** Start Exercise input **

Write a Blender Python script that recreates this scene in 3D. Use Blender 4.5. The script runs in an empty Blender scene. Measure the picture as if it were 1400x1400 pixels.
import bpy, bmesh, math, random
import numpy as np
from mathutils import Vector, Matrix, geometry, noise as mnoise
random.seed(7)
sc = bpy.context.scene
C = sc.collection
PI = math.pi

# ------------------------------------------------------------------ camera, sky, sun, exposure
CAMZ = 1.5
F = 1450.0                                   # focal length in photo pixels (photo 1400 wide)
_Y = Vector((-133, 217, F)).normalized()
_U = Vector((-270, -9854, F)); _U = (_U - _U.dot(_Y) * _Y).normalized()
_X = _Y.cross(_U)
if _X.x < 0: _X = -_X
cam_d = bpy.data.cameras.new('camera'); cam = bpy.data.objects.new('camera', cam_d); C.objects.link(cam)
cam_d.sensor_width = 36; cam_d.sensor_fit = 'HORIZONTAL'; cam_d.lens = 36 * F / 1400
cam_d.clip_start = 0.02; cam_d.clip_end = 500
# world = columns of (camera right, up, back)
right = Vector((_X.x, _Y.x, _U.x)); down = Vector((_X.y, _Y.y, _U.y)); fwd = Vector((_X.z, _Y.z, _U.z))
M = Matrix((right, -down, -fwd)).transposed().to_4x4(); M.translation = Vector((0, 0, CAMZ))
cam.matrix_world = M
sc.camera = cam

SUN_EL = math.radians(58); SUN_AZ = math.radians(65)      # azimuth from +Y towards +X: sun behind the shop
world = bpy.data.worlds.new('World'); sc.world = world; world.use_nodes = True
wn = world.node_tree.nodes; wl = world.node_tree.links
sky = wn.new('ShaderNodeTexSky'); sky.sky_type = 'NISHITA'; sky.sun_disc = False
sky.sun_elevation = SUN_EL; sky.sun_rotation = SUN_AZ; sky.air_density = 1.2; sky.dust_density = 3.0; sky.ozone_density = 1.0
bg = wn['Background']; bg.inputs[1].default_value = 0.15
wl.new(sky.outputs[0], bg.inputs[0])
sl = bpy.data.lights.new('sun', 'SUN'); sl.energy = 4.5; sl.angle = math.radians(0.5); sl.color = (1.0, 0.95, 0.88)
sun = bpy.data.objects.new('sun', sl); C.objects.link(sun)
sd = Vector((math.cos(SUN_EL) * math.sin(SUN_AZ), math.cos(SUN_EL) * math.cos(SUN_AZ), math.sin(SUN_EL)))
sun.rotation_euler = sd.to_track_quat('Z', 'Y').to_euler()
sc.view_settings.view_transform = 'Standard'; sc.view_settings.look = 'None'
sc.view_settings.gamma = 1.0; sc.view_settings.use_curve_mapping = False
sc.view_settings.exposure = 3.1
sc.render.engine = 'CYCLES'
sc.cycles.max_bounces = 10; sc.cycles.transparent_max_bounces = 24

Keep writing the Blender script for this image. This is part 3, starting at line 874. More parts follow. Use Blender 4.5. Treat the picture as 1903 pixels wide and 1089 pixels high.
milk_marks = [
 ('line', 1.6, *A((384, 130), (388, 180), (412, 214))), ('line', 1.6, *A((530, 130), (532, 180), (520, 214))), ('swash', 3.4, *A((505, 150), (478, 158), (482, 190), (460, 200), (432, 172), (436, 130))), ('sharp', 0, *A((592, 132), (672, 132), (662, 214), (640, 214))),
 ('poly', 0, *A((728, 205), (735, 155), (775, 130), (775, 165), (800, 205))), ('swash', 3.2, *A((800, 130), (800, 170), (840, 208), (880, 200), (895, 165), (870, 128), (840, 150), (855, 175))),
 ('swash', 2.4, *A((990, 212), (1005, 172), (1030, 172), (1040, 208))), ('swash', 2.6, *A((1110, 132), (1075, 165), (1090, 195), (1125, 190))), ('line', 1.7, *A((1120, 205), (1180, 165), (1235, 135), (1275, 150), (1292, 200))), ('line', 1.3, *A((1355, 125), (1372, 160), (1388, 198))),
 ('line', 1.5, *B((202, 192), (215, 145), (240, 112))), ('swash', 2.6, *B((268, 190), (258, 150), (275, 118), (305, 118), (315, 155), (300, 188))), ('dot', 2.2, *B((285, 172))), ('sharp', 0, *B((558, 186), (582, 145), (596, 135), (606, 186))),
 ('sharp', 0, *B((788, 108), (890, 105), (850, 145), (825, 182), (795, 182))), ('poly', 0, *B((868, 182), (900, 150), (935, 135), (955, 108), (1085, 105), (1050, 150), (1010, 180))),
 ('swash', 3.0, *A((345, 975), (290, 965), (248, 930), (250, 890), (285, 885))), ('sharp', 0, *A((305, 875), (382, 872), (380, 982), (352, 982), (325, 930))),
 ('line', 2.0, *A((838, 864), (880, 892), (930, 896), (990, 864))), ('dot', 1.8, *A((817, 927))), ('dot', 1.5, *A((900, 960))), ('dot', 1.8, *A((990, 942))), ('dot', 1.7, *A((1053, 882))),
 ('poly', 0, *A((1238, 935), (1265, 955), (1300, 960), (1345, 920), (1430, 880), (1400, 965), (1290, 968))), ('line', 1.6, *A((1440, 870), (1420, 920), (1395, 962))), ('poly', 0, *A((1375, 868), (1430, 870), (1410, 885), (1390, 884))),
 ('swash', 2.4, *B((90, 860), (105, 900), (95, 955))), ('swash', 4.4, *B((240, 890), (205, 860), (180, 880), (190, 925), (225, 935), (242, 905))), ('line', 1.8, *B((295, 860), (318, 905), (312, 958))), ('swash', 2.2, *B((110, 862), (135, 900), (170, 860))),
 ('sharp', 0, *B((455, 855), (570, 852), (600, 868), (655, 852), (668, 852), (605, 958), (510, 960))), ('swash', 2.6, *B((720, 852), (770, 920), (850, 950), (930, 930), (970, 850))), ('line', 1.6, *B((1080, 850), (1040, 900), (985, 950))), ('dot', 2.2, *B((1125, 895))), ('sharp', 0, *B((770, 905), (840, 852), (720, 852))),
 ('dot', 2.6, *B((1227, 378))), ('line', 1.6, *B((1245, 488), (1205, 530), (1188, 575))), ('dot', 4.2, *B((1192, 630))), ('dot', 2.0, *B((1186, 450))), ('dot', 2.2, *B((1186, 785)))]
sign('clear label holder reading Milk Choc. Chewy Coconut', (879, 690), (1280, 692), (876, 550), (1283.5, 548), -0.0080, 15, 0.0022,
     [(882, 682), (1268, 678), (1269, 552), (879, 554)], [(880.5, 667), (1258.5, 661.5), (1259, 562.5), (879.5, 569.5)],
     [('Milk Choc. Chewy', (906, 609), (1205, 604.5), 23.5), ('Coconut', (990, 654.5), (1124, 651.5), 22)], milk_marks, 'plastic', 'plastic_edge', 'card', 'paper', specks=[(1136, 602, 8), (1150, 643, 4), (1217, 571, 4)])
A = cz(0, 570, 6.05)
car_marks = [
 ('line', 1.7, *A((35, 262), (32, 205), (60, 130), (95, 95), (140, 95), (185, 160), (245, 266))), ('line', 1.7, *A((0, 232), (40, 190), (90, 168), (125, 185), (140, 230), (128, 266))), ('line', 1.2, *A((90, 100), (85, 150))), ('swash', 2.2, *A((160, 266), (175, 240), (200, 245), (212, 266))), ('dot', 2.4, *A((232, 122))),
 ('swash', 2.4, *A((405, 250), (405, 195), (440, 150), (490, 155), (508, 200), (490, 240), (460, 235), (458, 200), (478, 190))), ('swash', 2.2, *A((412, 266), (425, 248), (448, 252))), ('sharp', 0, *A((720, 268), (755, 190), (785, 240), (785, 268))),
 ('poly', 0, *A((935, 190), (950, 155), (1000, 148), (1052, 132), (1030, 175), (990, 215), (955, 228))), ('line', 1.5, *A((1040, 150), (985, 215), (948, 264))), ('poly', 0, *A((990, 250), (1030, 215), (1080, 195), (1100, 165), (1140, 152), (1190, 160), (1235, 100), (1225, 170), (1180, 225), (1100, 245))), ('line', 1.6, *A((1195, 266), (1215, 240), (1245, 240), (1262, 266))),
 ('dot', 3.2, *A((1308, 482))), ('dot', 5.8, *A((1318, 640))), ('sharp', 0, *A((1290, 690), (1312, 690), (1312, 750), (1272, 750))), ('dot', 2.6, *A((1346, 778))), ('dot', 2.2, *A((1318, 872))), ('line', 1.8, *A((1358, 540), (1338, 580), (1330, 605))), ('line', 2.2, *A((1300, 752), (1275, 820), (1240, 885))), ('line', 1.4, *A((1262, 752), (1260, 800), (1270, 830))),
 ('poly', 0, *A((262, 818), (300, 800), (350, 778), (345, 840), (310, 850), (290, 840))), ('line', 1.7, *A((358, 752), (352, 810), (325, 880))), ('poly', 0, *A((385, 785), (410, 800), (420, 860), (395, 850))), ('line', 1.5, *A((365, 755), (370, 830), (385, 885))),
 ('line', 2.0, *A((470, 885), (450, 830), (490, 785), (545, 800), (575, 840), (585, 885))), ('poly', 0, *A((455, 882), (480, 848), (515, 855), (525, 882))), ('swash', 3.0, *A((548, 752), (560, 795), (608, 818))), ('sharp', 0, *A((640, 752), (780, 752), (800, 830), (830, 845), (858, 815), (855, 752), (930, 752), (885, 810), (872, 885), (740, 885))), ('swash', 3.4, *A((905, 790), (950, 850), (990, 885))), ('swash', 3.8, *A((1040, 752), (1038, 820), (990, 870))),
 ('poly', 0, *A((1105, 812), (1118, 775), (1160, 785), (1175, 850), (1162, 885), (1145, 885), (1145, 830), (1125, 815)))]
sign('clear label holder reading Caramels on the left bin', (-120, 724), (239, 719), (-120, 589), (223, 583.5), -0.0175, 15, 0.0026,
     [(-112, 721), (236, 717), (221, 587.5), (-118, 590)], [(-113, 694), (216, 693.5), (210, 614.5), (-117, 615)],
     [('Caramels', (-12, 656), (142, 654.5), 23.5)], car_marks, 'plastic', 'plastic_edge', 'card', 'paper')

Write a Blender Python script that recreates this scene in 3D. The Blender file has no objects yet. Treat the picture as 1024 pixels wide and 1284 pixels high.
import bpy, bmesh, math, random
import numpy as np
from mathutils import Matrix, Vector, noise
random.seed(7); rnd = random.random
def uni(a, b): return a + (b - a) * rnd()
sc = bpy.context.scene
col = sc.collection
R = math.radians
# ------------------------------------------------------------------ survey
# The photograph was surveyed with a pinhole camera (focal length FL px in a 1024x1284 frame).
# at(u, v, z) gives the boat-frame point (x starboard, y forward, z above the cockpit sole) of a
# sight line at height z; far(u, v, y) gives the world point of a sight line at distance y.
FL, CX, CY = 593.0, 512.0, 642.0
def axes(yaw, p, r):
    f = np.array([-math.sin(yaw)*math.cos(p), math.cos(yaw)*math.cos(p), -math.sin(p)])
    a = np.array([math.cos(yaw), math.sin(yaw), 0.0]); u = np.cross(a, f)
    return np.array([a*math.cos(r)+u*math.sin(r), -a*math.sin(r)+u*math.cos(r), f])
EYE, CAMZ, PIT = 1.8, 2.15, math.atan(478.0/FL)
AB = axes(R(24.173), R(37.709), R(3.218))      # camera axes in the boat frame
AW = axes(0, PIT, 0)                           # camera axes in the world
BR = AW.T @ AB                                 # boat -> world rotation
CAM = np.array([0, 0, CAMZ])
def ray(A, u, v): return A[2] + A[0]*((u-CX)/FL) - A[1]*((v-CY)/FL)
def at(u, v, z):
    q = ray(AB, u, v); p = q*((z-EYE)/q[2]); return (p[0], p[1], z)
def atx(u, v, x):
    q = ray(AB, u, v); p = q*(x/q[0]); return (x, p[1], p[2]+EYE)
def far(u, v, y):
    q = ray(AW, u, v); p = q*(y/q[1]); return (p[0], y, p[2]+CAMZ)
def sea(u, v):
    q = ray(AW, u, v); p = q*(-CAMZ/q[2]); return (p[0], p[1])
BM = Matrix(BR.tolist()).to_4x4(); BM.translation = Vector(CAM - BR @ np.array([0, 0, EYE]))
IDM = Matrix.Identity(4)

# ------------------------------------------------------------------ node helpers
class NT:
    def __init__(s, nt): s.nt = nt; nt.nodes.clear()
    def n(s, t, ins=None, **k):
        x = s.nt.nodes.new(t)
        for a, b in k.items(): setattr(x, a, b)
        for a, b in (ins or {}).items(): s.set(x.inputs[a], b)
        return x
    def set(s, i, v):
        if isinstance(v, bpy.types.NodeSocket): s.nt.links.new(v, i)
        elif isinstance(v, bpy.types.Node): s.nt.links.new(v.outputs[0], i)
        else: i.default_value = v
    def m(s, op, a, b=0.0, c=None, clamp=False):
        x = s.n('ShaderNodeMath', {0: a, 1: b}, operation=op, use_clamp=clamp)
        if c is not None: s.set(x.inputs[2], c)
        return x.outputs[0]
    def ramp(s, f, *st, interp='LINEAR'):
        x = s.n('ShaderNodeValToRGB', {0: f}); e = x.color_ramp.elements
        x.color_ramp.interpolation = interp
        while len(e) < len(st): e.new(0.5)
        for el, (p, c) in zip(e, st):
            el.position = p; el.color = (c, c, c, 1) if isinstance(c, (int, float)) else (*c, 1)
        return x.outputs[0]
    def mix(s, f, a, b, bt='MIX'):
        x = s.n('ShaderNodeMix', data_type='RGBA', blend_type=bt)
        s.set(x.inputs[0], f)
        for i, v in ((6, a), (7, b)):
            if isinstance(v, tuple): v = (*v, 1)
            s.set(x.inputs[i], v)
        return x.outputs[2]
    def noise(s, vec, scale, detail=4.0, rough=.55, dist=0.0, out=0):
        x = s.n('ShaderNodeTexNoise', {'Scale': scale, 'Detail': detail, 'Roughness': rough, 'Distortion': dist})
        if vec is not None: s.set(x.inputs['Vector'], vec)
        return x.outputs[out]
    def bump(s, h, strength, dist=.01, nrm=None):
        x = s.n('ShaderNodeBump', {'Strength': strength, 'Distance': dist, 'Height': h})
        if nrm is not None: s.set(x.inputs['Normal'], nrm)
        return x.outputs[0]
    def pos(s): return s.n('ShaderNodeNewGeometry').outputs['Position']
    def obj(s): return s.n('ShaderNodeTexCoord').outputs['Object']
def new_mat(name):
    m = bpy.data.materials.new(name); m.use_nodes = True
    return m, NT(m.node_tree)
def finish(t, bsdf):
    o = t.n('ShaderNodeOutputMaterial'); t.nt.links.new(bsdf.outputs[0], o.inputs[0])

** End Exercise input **

→ **To be done**
Take the lines from the start of the records through the line holding "PI = math.pi", both included, and please print them exactly, with nothing else.

→ **Response to the exercise**
Write a Blender Python script that recreates this scene in 3D. Use Blender 4.5. The script runs in an empty Blender scene. Measure the picture as if it were 1400x1400 pixels.
import bpy, bmesh, math, random
import numpy as np
from mathutils import Vector, Matrix, geometry, noise as mnoise
random.seed(7)
sc = bpy.context.scene
C = sc.collection
PI = math.pi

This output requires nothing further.